▶ **Task requirements**
Retype nothing but the lines from the start of the material up to and including the line with "random.seed(7)". Pictures don't belong in the copy.

▶ **Data excerpt**
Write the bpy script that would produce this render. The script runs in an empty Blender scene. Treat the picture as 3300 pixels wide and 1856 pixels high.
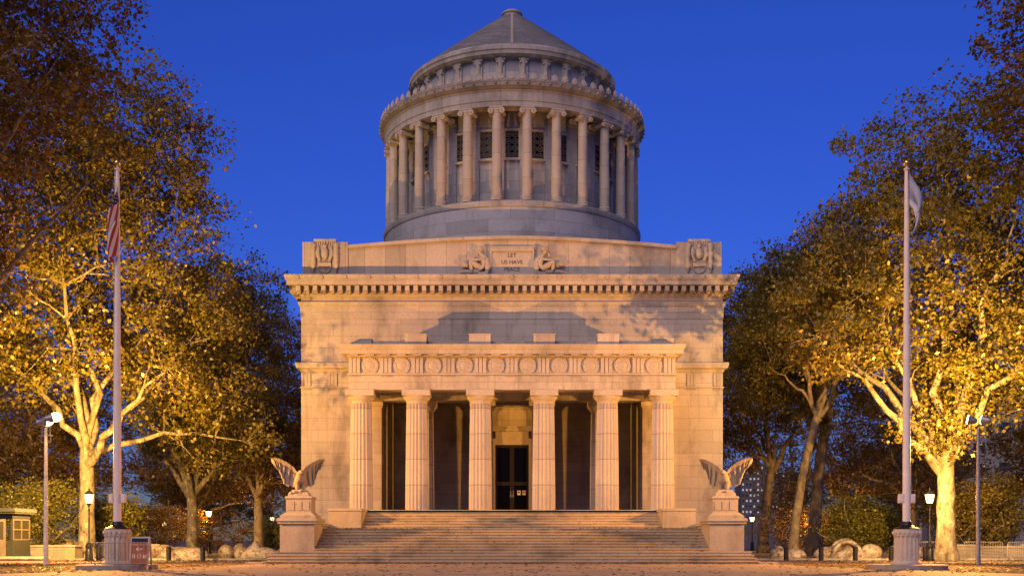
import bpy, math, random
import numpy as np
from mathutils import Vector, Matrix
PI = math.pi
R = math.radians
S = bpy.context.scene
C = S.collection
random.seed(7)

# ------------------------------------------------------------------ camera
D0 = 72.7                                  # camera to the front wall of the monument
cd = bpy.data.cameras.new('camera')
cam = bpy.data.objects.new('camera', cd)
C.objects.link(cam)
cam.location = (0, -D0, 1.2)
cam.rotation_euler = (PI / 2, 0, 0)
cd.sensor_width = 36
cd.lens = 36 * 3605 / 3300
cd.shift_y = (1740 - 928) / 3300
cd.clip_start, cd.clip_end = 0.5, 6000
S.camera = cam

# ------------------------------------------------------------------ sky, afterglow, exposure
SUN_EL, SUN_AZ = 3.0, 190.0                # the sun is going down behind the camera
W = bpy.data.worlds.new('World')
S.world = W
W.use_nodes = True
nt = W.node_tree
nt.nodes.clear()
wo = nt.nodes.new('ShaderNodeOutputWorld')
bg = nt.nodes.new('ShaderNodeBackground')
sky = nt.nodes.new('ShaderNodeTexSky')
sky.sky_type = 'NISHITA'
sky.sun_disc = False
sky.sun_elevation = R(SUN_EL)
sky.sun_rotation = R(SUN_AZ)
sky.air_density = 1.0
sky.dust_density = 0.0
sky.ozone_density = 3.0
tint = nt.nodes.new('ShaderNodeMix')
tint.data_type = 'RGBA'
tint.blend_type = 'MULTIPLY'
tint.inputs[0].default_value = 1
nt.links.new(sky.outputs[0], tint.inputs[6])
tint.inputs[7].default_value = (0.40, 0.55, 1.95, 1)
nt.links.new(tint.outputs[2], bg.inputs[0])
bg.inputs[1].default_value = 0.15
nt.links.new(bg.outputs[0], wo.inputs[0])

sd = bpy.data.lights.new('afterglow', 'SUN')
sd.energy = 1.9
sd.angle = R(50)
sd.color = (1.0, 0.76, 0.58)
so = bpy.data.objects.new('afterglow', sd)
C.objects.link(so)
so.rotation_euler = (R(52), 0, R(-28))

S.view_settings.view_transform = 'Standard'
S.view_settings.look = 'None'
S.view_settings.exposure = 0
S.view_settings.gamma = 1
S.cycles.max_bounces = 8
S.cycles.diffuse_bounces = 6
S.cycles.transmission_bounces = 4
S.cycles.sample_clamp_indirect = 4

SODIUM = (1.0, 0.42, 0.07)
FLOOD = (23.0, -17.5, 7.4)


def flood_spot(x, y, z, tx, ty, tz, watts, size, blend, col=SODIUM):
    l = bpy.data.lights.new('floodlight_beam', 'SPOT')
    l.energy = watts
    l.color = col
    l.spot_size = R(size)
    l.spot_blend = blend
    l.shadow_soft_size = 0.07
    o = bpy.data.objects.new('floodlight_beam', l)
    C.objects.link(o)
    o.location = (x, y, z)
    o.rotation_euler = (Vector((tx, ty, tz)) - Vector((x, y, z))).to_track_quat('-Z', 'Y').to_euler()
    return o


# ------------------------------------------------------------------ helpers
def tag(o, label=None, cat=None, group=None, kind=None):
    if label: o['label'] = label
    if cat: o['category'] = cat
    if group: o['group'] = group
    if kind: o['kind'] = kind
    return o


def empty(name, loc=(0, 0, 0), rz=0, label=None, cat=None, group=None):
    o = bpy.data.objects.new(name, None)
    C.objects.link(o)
    o.location = loc
    o.rotation_euler = (0, 0, rz)
    return tag(o, label, cat, group)


def link(name, me, parent=None):
    o = bpy.data.objects.new(name, me)
    C.objects.link(o)
    if parent: o.parent = parent
    return o


KIDS = {}


def copy_tree(o, parent=None):
    c = o.copy()
    C.objects.link(c)
    c.parent = parent
    for ch in [q for q in S.objects if q.parent == o]:
        copy_tree(ch, c)
    return c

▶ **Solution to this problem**
Write the bpy script that would produce this render. The script runs in an empty Blender scene. Treat the picture as 3300 pixels wide and 1856 pixels high.
import bpy, math, random
import numpy as np
from mathutils import Vector, Matrix
PI = math.pi
R = math.radians
S = bpy.context.scene
C = S.collection
random.seed(7)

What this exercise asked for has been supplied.